You need to find the shortest such subarray and output its length.
Example 1:
Input: [2, 6, 4, 8, 10, 9, 15]
Output: 5
Explanation: You need to sort [6, 4, 8, 10, 9] in ascending order to make the whole array sorted in ascending order.
Note:
1. Then length of the input array is in range [1, 10,000].
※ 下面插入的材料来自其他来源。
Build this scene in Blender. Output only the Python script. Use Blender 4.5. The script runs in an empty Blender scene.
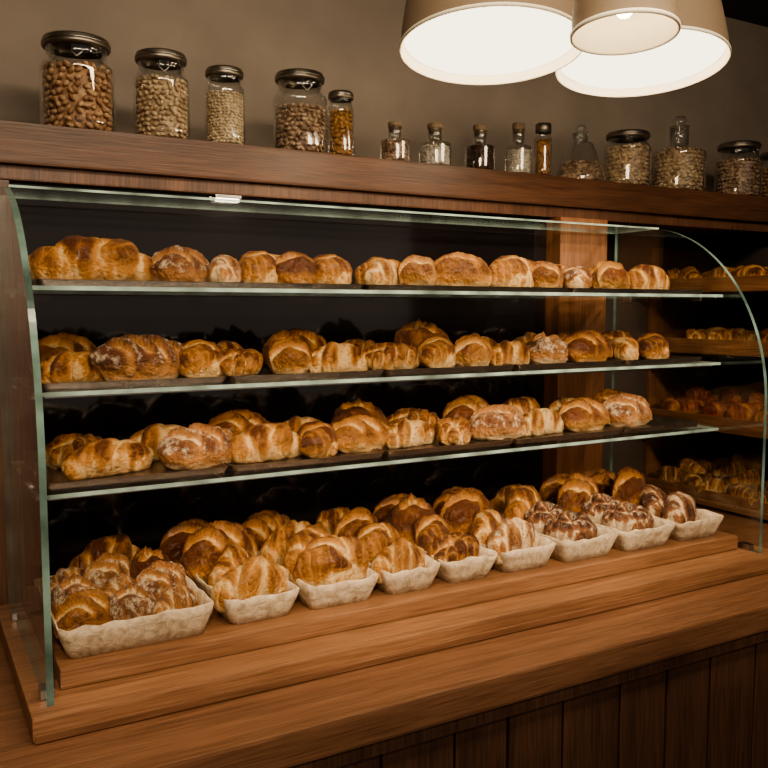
import bpy, bmesh, math, random
from mathutils import Vector, Matrix, noise, Euler
random.seed(7)
ZC = 1.685
C = bpy.context.scene.collection

# ---------------------------------------------------------------- materials
def new_mat(name):
    m = bpy.data.materials.new(name); m.use_nodes = True
    nt = m.node_tree; nt.nodes.clear()
    out = nt.nodes.new('ShaderNodeOutputMaterial')
    return m, nt, out
def N(nt, t, **kw):
    n = nt.nodes.new(t)
    for k, v in kw.items():
        if k in n.inputs.keys(): n.inputs[k].default_value = v
        else: setattr(n, k, v)
    return n
def ramp(nt, fac, stops):
    r = nt.nodes.new('ShaderNodeValToRGB')
    e = r.color_ramp.elements
    while len(e) > 1: e.remove(e[-1])
    e[0].position = stops[0][0]; e[0].color = (*stops[0][1], 1)
    for p, c in stops[1:]:
        q = e.new(p); q.color = (*c, 1)
    nt.links.new(fac, r.inputs[0]); return r
def math_n(nt, op, a, b=None, c=None, clamp=False):
    n = nt.nodes.new('ShaderNodeMath'); n.operation = op; n.use_clamp = clamp
    for i, v in enumerate((a, b, c)):
        if v is None: continue
        if isinstance(v, (int, float)): n.inputs[i].default_value = v
        else: nt.links.new(v, n.inputs[i])
    return n.outputs[0]
def mixc(nt, f, a, b, mode='MIX'):
    n = nt.nodes.new('ShaderNodeMix'); n.data_type = 'RGBA'; n.blend_type = mode
    for s, v in ((n.inputs[0], f), (n.inputs[6], a), (n.inputs[7], b)):
        if isinstance(v, (int, float)): s.default_value = v
        elif isinstance(v, tuple): s.default_value = (*v, 1)
        else: nt.links.new(v, s)
    return n.outputs[2]
def plain(name, col, rough=.6, metal=0., bump=0, bscale=50, coat=0, var=.15):
    m, nt, out = new_mat(name)
    p = N(nt, 'ShaderNodeBsdfPrincipled', Roughness=rough, Metallic=metal)
    p.inputs['Coat Weight'].default_value = coat
    tc = N(nt, 'ShaderNodeTexCoord')
    no = N(nt, 'ShaderNodeTexNoise', Scale=bscale, Detail=5.)
    nt.links.new(tc.outputs['Object'], no.inputs['Vector'])
    c = ramp(nt, no.outputs[0], [(.3, tuple(x*(1-var) for x in col)), (.7, tuple(min(1, x*(1+var)) for x in col))])
    nt.links.new(c.outputs[0], p.inputs['Base Color'])
    if bump:
        b = N(nt, 'ShaderNodeBump', Strength=bump, Distance=.01)
        nt.links.new(no.outputs[0], b.inputs['Height']); nt.links.new(b.outputs[0], p.inputs['Normal'])
    nt.links.new(p.outputs[0], out.inputs[0]); return m
def wood(name, dark, mid, light, axis=0, rough=.42, sc=1.0):
    m, nt, out = new_mat(name)
    tc = N(nt, 'ShaderNodeTexCoord')
    mp = N(nt, 'ShaderNodeMapping')
    s = [22*sc]*3; s[axis] = 1.3*sc
    mp.inputs['Scale'].default_value = s
    geo = N(nt, 'ShaderNodeObjectInfo')
    addv = N(nt, 'ShaderNodeVectorMath'); addv.operation = 'ADD'
    nt.links.new(tc.outputs['Object'], addv.inputs[0])
    sc3 = N(nt, 'ShaderNodeCombineXYZ')
    r7 = math_n(nt, 'MULTIPLY', geo.outputs['Random'], 13.)
    for i in range(3): nt.links.new(r7, sc3.inputs[i])
    nt.links.new(sc3.outputs[0], addv.inputs[1])
    nt.links.new(addv.outputs[0], mp.inputs[0])
    n1 = N(nt, 'ShaderNodeTexNoise', Scale=1., Detail=8., Roughness=.62, Distortion=.6)
    nt.links.new(mp.outputs[0], n1.inputs['Vector'])
    mp2 = N(nt, 'ShaderNodeMapping'); s2 = [230*sc]*3; s2[axis] = 9*sc
    mp2.inputs['Scale'].default_value = s2
    nt.links.new(addv.outputs[0], mp2.inputs[0])
    n2 = N(nt, 'ShaderNodeTexNoise', Scale=1., Detail=4.)
    nt.links.new(mp2.outputs[0], n2.inputs['Vector'])
    f = math_n(nt, 'ADD', math_n(nt, 'MULTIPLY', n1.outputs[0], .5), math_n(nt, 'MULTIPLY', n2.outputs[0], .5))
    c = ramp(nt, f, [(.34, dark), (.5, mid), (.66, light)])
    p = N(nt, 'ShaderNodeBsdfPrincipled', Roughness=rough)
    nt.links.new(c.outputs[0], p.inputs['Base Color'])
    b = N(nt, 'ShaderNodeBump', Strength=.3, Distance=.004)
    nt.links.new(f, b.inputs['Height']); nt.links.new(b.outputs[0], p.inputs['Normal'])
    nt.links.new(p.outputs[0], out.inputs[0]); return m
def thin_glass(name, tint, base=.04, rough=.0, power=5.):
    m, nt, out = new_mat(name)
    lw = N(nt, 'ShaderNodeLayerWeight', Blend=.5)
    f = math_n(nt, 'POWER', lw.outputs['Facing'], power)
    f = math_n(nt, 'MULTIPLY_ADD', f, .9-base, base, True)
    tr = N(nt, 'ShaderNodeBsdfTransparent'); tr.inputs[0].default_value = (*tint, 1)
    gl = N(nt, 'ShaderNodeBsdfGlossy', Roughness=rough); gl.inputs[0].default_value = (1, 1, 1, 1)
    mx = N(nt, 'ShaderNodeMixShader')
    nt.links.new(f, mx.inputs[0]); nt.links.new(tr.outputs[0], mx.inputs[1]); nt.links.new(gl.outputs[0], mx.inputs[2])
    nt.links.new(mx.outputs[0], out.inputs[0]); return m
def glass_edge(name, col, trans=.35):
    m, nt, out = new_mat(name)
    tc = N(nt, 'ShaderNodeTexCoord')
    n1 = N(nt, 'ShaderNodeTexNoise', Scale=9., Detail=4.)
    nt.links.new(tc.outputs['Object'], n1.inputs['Vector'])
    c = ramp(nt, n1.outputs[0], [(.35, tuple(x*.45 for x in col)), (.65, tuple(min(1, x*1.7) for x in col))])
    p = N(nt, 'ShaderNodeBsdfPrincipled', Roughness=.12)
    nt.links.new(c.outputs[0], p.inputs['Base Color'])
    tr = N(nt, 'ShaderNodeBsdfTransparent'); tr.inputs[0].default_value = (*[x**.4 for x in col], 1)
    mx = N(nt, 'ShaderNodeMixShader'); mx.inputs[0].default_value = trans
    nt.links.new(p.outputs[0], mx.inputs[1]); nt.links.new(tr.outputs[0], mx.inputs[2])
    nt.links.new(mx.outputs[0], out.inputs[0]); return m
def emit(name, col, s):
    m, nt, out = new_mat(name)
    e = N(nt, 'ShaderNodeEmission', Strength=s); e.inputs[0].default_value = (*col, 1)
    nt.links.new(e.outputs[0], out.inputs[0]); return m

def crust(name, pale, gold, brown, flour=0., flourcol=(.8, .7, .55), rough=.46, lines=.22):
    m, nt, out = new_mat(name)
    at = N(nt, 'ShaderNodeAttribute'); at.attribute_name = 'bake'
    lx = N(nt, 'ShaderNodeAttribute'); lx.attribute_name = 'lx'
    tc = N(nt, 'ShaderNodeTexCoord'); oi = N(nt, 'ShaderNodeObjectInfo')
    n1 = N(nt, 'ShaderNodeTexNoise', Scale=5., Detail=7., Roughness=.62)
    n1.noise_dimensions = '4D'
    nt.links.new(tc.outputs['Object'], n1.inputs['Vector'])
    nt.links.new(math_n(nt, 'MULTIPLY', oi.outputs['Random'], 9.), n1.inputs['W'])
    n2 = N(nt, 'ShaderNodeTexNoise', Scale=30., Detail=6., Roughness=.65)
    nt.links.new(tc.outputs['Object'], n2.inputs['Vector'])
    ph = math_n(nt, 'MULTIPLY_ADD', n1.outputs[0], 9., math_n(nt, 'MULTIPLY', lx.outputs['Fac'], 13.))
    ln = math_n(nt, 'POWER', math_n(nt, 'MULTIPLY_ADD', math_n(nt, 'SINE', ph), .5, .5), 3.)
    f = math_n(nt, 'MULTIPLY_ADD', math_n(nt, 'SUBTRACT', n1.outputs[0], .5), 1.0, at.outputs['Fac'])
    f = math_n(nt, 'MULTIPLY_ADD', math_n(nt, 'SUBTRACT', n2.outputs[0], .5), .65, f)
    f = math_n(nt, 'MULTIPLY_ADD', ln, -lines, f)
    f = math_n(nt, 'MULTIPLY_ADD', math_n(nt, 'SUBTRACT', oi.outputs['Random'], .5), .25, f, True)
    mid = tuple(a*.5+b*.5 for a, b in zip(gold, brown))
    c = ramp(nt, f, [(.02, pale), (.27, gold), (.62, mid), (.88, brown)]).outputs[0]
    if flour:
        n3 = N(nt, 'ShaderNodeTexNoise', Scale=9., Detail=8., Roughness=.75)
        nt.links.new(tc.outputs['Object'], n3.inputs['Vector'])
        g = math_n(nt, 'MULTIPLY', n3.outputs[0], math_n(nt, 'MULTIPLY_ADD', at.outputs['Fac'], .5, .65))
        fm = ramp(nt, g, [(.58-.22*flour, (0, 0, 0)), (.70-.22*flour, (.7,)*3)])
        c = mixc(nt, fm.outputs[0], c, flourcol)
    p = N(nt, 'ShaderNodeBsdfPrincipled', Roughness=rough if not flour else .65)
    p.inputs['Coat Weight'].default_value = .10 if not flour else .0
    p.inputs['Coat Roughness'].default_value = .25
    nt.links.new(c, p.inputs['Base Color'])
    hgt = math_n(nt, 'ADD', math_n(nt, 'MULTIPLY', n1.outputs[0], 1.1), n2.outputs[0])
    hgt = math_n(nt, 'MULTIPLY_ADD', ln, -.3, hgt)
    b = N(nt, 'ShaderNodeBump', Strength=.9, Distance=.026)
    nt.links.new(hgt, b.inputs['Height']); nt.links.new(b.outputs[0], p.inputs['Normal'])
    nt.links.new(p.outputs[0], out.inputs[0]); return m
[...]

2. The input array may contain duplicates, so ascending order here means <=.
Brutal Method(先排序,再比较):
class Solution {
public int findUnsortedSubarray(int[] nums) {
int[] temp = nums.clone();
Arrays.sort(temp); //将数组排序存在temp中
int start = 0, end = nums.length - 1;
//比较temp
while (start < nums.length && temp[start] == nums[start]) { //start小于数组的长度
start++;
}
while (end > start && temp[end] == nums[end]) { //注意这里end要大于start
end--;
}
return end -start + 1;
}
}
- 解题思路:先将数组排序存入temp数组,再比较temp数组和nums。找到不一样的数位。
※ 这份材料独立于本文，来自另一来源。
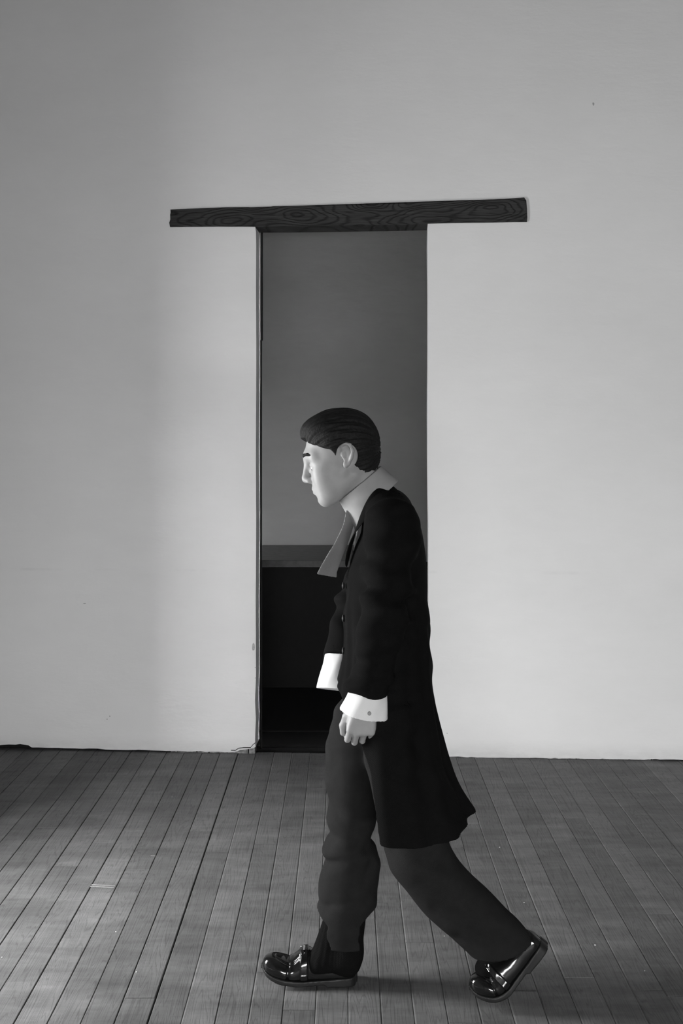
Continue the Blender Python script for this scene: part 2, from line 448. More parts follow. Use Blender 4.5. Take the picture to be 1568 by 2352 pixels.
# ================================================================== walking man
# implicit-surface modeller: smooth unions of tapered limbs, meshed with surface nets
def seg(a, b, r1, r2, sy=1.0):
    """tapered limb from a to b; sy squashes it across Y"""
    a = np.array(a, float); b = np.array(b, float)
    s = np.array([1, 1/sy, 1.0])
    A, Bv = a*s, b*s; ba = Bv-A; L2 = max(ba@ba, 1e-12)
    R = max(r1, r2)
    def f(p):
        q = p*s-A
        t = np.clip(q@ba/L2, 0, 1)
        return (np.sqrt(((q-t[:, None]*ba)**2).sum(1))-(r1+(r2-r1)*t))*min(1.0, sy)
    Rr = np.array([R, R*max(1, sy), R])
    return f, np.minimum(a, b)-Rr, np.maximum(a, b)+Rr

def ell(c, r, rot=None):
    c = np.array(c, float); r = np.array(r, float)
    def f(p):
        q = p-c
        if rot is not None: q = q@rot
        k0 = np.sqrt(((q/r)**2).sum(1)); k1 = np.sqrt(((q/r**2)**2).sum(1))+1e-9
        return k0*(k0-1)/k1
    R = r.max() if rot is not None else r
    return f, c-R, c+R

def hermite(x, xs, ys):
    xs = np.array(xs, float); ys = np.array(ys, float)
    d = np.diff(ys)/np.diff(xs); m = np.zeros_like(ys)
    m[1:-1] = np.where(d[1:]*d[:-1] > 0, 2*d[1:]*d[:-1]/(d[1:]+d[:-1]+1e-12), 0); m[0] = d[0]; m[-1] = d[-1]
    x = np.clip(x, xs[0], xs[-1]); i = np.clip(np.searchsorted(xs, x)-1, 0, len(xs)-2)
    h = xs[i+1]-xs[i]; t = (x-xs[i])/h
    return ((2*t**3-3*t**2+1)*ys[i]+(t**3-2*t**2+t)*h*m[i]+(-2*t**3+3*t**2)*ys[i+1]+(t**3-t**2)*h*m[i+1])

def slices(rows, yoff):
    """body of elliptic level slices; rows = (py, px front, px back, half depth) as seen in the plane Y = YB + yoff"""
    Y = YB+yoff; rows = sorted(rows, key=lambda r: -r[0])
    z = [CAMH-(r[0]-VY)*Y/F for r in rows]
    xf = [(r[1]-VX)*Y/F for r in rows]; xb = [(r[2]-VX)*Y/F for r in rows]; ry = [r[3] for r in rows]
    yc = [Y+(r[4] if len(r) > 4 else 0) for r in rows]
    def f(p):
        f0 = hermite(p[:, 2], z, xf); f1 = hermite(p[:, 2], z, xb); b = hermite(p[:, 2], z, ry); y_ = hermite(p[:, 2], z, yc)
        a = np.maximum((f1-f0)/2, 0.004); b = np.maximum(b, 0.004)
        u = (p[:, 0]-(f0+f1)/2)/a; v = (p[:, 1]-y_)/b
        k = np.sqrt(u*u+v*v)+1e-9
        d = (k-1)*k/np.sqrt((u/a)**2+(v/b)**2+1e-9)
        cap = np.maximum(z[0]-p[:, 2], p[:, 2]-z[-1])
        return np.maximum(d, cap)
    return f, np.array([min(xf), Y-max(ry)-.03, z[0]]), np.array([max(xb), Y+max(ry)+.03, z[-1]])

class Field:
    def __init__(s): s.ops = []; s.post = None
    def add(s, prim, k=0.02, op='u'): s.ops.append((prim[0], prim[1], prim[2], k, op)); return s
    def box(s):
        u = [o for o in s.ops if o[4] == 'u']
        return np.min([o[1] for o in u], 0), np.max([o[2] for o in u], 0)
    def ev(s, p, lo, hi, m):
        d = np.full(len(p), 1.0); hit = False
        for f, a, b, k, op in s.ops:
            mm = m+k
            if (a-mm > hi).any() or (b+mm < lo).any(): continue
            e = f(p)
            if op == 'u':
                hit = True
                h = np.clip(0.5+0.5*(d-e)/k, 0, 1); d = d*(1-h)+e*h-k*h*(1-h)
            else:
                h = np.clip(0.5-0.5*(d+e)/k, 0, 1); d = d*(1-h)+(-e)*h+k*h*(1-h)
        if not hit: return None
        if s.post: d = s.post(d, p)
        return d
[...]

- 注意:从前往后开始比较不一样的开始位,从后往前比较不一样的结束位(在这里要注意end不能小于start)。
- 算法复杂度比较高:排序有O(nlogn)吗,比较有O(n)。空间复杂度为O(n)。
优化算法(O(n) time O(1) space):
class Solution {
public int findUnsortedSubarray(int[] nums) {
int n = nums.length;
int beg = -1; //存储未排序子数组的开始元素
int end = -2; //存储未排序子数组的结束元素
int min = nums[n-1]; //正序时表示的最大值
int max = nums[0]; //逆序时表示的最小值
for (int i=1; i<n; i++) {
max = Math.max(max, nums[i]);
min = Math.min(min, nums[n-1-i]);
if (nums[i] < max) {
end = i;
}
if (nums[n-1-i] > min) {
beg = n-1-i;
}
}
return end - beg + 1;
}
}
- 此解法的思路如果数组是按照顺序排好的话,第i个数应该是前i个数中最大的最大值,若不是,则不满足要求。
- 反之,从后往前看,第n-1-i个数应该是后n-1-i个书中最小的最小值。
- 因此维护beg和end两个变量,将不满足上述条件的元素位置赋值给两个变量。